Do I need planning permission for solar panels in Kerry?
Most Kerry homeowners do not need planning permission for rooftop solar panels. Under SI 493/2022 (Planning and Development Act 2000 (Exempted Development) (No. 3) Regulations 2022), solar panels on a standard residential roof are exempt from planning permission provided panels are set back at least 50cm from the roof edge and do not project more than 15cm above the roof surface on a pitched roof. There is no maximum panel area cap for roof-mounted solar on a house under this exemption — SI 493/2022 imposes no area limit on residential rooftop installations. Wall-mounted panels are not covered by the exemption. If your property is a protected structure, contact Kerry County Council's planning department before proceeding. Your installer should confirm the exemption applies before installation begins.
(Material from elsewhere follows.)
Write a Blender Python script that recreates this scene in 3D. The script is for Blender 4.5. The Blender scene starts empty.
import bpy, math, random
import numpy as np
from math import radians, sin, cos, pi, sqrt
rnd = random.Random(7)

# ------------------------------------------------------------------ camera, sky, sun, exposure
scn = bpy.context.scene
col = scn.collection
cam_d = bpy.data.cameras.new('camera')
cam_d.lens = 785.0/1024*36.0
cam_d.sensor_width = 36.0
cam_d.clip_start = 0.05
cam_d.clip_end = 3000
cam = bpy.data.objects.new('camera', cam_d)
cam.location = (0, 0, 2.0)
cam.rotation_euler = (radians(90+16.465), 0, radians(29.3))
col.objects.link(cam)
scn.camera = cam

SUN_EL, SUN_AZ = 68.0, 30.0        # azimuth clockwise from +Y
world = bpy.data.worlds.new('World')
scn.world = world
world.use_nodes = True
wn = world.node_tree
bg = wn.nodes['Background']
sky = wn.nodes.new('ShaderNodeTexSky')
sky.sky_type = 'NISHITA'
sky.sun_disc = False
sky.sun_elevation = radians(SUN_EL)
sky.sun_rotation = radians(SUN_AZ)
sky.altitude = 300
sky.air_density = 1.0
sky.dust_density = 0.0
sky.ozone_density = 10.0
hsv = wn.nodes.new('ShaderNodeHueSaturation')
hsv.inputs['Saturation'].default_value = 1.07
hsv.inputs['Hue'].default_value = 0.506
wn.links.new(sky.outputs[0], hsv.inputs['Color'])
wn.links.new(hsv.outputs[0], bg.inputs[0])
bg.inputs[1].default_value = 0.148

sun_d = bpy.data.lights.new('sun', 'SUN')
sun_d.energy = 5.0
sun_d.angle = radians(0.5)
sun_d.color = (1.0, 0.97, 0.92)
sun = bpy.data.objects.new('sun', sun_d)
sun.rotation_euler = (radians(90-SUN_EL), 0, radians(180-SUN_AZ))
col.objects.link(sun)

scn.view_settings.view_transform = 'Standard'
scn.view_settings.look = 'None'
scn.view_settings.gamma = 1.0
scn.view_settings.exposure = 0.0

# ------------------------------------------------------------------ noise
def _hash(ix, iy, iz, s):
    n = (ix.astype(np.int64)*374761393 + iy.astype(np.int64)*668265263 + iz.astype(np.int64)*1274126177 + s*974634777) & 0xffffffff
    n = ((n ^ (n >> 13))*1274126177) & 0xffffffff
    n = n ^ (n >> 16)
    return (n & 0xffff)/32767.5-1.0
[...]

How long does it take for solar panels to pay back in Kerry?
Payback on a 4 kWp solar system in Kerry is typically 7–10 years after the SEAI grant. Kerry's above-average solar irradiance pushes output — and therefore savings — toward the higher end of what Irish systems achieve, which can shorten payback compared with counties with lower irradiance. The key variable is daytime electricity use: households that consume more electricity during daylight hours — working from home, running heat pumps or appliances during the day — will see payback at the shorter end of the range. After payback, panels typically continue producing at 80–85% of original output through year 25 of their lifespan.
Can I sell excess solar electricity back to the grid in Kerry?
Yes. Once your system is connected and registered under the Microgeneration Support Scheme, your electricity supplier pays you for excess units exported to the grid under the Clean Export Guarantee (CEG). Export rates are set by individual suppliers, not by the government, and vary between providers. Revenue has provided for an income tax exemption on microgeneration export income — verify the current threshold and conditions at revenue.ie before filing, as the detail of this relief has been updated in successive Finance Acts. You will need a smart meter for export to be measured accurately — ESB Networks manages smart meter installation. Your installer submits the NC6 grid connection notification to ESB Networks as part of the installation. For the regulatory framework, see the Commission for Regulation of Utilities at cru.ie.